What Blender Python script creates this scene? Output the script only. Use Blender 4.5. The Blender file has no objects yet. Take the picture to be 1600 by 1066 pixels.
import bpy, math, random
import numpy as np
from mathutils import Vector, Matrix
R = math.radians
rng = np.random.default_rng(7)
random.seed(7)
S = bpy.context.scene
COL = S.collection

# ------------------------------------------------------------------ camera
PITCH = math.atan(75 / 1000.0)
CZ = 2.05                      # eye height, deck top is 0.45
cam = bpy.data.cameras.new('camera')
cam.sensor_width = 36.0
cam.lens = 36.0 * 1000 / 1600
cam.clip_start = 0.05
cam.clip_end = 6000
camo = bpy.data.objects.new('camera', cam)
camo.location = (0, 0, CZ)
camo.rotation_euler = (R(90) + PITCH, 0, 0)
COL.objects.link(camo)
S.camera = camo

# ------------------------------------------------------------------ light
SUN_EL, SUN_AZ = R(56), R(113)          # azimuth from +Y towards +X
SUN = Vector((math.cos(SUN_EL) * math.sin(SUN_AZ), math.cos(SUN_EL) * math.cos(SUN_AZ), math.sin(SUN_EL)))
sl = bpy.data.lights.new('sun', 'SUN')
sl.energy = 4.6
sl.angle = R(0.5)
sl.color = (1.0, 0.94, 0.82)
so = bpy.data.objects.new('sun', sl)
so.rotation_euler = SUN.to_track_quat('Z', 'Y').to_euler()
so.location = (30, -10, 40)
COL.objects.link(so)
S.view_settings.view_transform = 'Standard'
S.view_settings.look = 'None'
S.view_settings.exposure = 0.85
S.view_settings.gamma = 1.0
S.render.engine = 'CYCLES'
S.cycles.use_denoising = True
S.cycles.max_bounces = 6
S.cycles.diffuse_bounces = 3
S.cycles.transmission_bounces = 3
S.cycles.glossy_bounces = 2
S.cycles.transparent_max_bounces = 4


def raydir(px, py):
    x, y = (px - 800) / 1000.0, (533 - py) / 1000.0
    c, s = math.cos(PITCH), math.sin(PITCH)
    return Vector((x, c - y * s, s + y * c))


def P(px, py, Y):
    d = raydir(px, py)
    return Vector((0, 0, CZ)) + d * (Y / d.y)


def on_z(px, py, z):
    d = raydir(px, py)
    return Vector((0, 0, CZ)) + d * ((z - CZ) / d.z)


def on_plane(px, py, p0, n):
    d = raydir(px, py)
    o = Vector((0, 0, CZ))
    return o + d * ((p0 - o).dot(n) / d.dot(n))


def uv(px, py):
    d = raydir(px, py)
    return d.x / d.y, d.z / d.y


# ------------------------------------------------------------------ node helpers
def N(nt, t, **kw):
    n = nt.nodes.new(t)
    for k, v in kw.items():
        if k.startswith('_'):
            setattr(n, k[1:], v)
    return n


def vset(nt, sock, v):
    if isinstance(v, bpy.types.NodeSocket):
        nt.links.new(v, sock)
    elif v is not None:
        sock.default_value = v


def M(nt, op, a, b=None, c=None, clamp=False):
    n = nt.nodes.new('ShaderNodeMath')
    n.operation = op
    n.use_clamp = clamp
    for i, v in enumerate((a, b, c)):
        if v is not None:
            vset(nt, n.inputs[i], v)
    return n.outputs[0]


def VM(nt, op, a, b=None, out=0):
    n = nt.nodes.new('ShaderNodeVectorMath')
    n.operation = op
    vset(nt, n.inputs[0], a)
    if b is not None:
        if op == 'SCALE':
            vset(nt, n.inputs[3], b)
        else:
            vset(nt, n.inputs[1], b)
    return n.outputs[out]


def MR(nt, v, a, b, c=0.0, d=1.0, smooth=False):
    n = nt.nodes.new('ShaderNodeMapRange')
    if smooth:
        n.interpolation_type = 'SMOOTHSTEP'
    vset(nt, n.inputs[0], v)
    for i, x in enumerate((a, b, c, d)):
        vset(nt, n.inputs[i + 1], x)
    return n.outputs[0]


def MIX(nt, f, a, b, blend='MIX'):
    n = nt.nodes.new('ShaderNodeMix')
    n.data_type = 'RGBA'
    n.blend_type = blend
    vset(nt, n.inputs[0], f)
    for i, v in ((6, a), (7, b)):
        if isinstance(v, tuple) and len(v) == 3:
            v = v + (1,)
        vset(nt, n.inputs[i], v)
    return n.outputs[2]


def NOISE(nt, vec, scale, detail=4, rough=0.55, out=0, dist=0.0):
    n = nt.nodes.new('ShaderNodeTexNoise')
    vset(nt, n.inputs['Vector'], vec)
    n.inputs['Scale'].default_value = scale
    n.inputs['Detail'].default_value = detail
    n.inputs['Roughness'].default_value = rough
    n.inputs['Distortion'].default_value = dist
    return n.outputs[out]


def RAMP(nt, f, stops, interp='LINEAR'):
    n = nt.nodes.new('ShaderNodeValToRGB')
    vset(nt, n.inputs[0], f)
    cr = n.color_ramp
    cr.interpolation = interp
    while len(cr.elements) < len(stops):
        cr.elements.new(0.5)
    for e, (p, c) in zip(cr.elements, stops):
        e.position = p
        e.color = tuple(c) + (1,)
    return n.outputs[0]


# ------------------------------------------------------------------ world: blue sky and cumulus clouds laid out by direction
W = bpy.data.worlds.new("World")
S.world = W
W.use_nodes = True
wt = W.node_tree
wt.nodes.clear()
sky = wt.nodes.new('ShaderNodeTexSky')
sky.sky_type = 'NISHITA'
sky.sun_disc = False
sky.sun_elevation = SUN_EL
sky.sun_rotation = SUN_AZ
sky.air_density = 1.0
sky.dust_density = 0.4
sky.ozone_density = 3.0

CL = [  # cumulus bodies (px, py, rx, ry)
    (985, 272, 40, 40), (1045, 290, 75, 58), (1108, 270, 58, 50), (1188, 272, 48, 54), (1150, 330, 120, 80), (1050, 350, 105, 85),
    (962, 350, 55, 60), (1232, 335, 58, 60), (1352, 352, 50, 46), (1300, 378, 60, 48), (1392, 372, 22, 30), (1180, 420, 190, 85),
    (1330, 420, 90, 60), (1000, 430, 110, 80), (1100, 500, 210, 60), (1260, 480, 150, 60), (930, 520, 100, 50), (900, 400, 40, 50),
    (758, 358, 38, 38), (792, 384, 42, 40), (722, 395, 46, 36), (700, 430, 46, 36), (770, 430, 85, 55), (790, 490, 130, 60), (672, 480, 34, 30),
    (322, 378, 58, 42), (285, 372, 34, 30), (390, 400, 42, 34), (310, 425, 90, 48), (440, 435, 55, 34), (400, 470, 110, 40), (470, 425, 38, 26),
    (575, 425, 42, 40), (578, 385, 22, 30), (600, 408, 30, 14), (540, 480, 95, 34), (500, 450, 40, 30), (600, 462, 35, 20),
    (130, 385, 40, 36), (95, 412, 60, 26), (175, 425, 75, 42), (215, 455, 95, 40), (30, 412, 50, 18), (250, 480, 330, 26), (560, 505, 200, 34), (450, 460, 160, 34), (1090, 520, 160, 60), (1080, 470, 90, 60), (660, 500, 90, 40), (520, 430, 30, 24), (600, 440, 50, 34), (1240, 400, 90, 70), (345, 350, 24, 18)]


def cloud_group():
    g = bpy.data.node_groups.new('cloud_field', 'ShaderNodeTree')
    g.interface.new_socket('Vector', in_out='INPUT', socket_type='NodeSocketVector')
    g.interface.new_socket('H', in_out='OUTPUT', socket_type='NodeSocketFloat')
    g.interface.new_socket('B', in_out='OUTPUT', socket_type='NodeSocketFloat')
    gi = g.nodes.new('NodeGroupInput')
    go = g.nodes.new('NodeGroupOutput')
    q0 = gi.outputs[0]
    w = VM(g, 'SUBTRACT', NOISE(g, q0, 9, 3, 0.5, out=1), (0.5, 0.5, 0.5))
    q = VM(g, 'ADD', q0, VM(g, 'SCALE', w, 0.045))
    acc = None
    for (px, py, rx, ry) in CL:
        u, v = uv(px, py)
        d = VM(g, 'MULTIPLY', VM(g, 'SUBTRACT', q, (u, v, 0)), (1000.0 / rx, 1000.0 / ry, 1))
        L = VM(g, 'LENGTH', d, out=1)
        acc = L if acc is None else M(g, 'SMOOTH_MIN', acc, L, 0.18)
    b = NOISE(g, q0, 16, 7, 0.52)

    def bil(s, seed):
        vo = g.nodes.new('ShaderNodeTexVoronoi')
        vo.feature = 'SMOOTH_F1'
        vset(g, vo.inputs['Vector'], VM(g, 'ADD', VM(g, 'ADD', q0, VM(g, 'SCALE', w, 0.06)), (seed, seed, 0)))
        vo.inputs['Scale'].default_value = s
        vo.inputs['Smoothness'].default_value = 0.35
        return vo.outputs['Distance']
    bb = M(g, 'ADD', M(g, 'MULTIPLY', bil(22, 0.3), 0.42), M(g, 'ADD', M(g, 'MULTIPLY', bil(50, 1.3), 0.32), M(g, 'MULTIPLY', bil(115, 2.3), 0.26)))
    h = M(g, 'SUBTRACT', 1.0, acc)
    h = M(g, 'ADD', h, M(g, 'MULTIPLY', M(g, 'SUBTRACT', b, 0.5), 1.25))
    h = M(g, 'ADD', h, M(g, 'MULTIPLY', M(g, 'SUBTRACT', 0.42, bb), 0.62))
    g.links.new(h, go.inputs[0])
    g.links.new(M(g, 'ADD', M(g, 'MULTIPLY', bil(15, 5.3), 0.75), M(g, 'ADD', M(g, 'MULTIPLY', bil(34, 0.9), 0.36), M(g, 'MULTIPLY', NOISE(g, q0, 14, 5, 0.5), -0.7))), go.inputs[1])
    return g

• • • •

• Instructions for the task:
Starting at the first line of the listing, retype every line up to and including the one with "S.camera = camo".

• Answer to this problem:
What Blender Python script creates this scene? Output the script only. Use Blender 4.5. The Blender file has no objects yet. Take the picture to be 1600 by 1066 pixels.
import bpy, math, random
import numpy as np
from mathutils import Vector, Matrix
R = math.radians
rng = np.random.default_rng(7)
random.seed(7)
S = bpy.context.scene
COL = S.collection

# ------------------------------------------------------------------ camera
PITCH = math.atan(75 / 1000.0)
CZ = 2.05                      # eye height, deck top is 0.45
cam = bpy.data.cameras.new('camera')
cam.sensor_width = 36.0
cam.lens = 36.0 * 1000 / 1600
cam.clip_start = 0.05
cam.clip_end = 6000
camo = bpy.data.objects.new('camera', cam)
camo.location = (0, 0, CZ)
camo.rotation_euler = (R(90) + PITCH, 0, 0)
COL.objects.link(camo)
S.camera = camo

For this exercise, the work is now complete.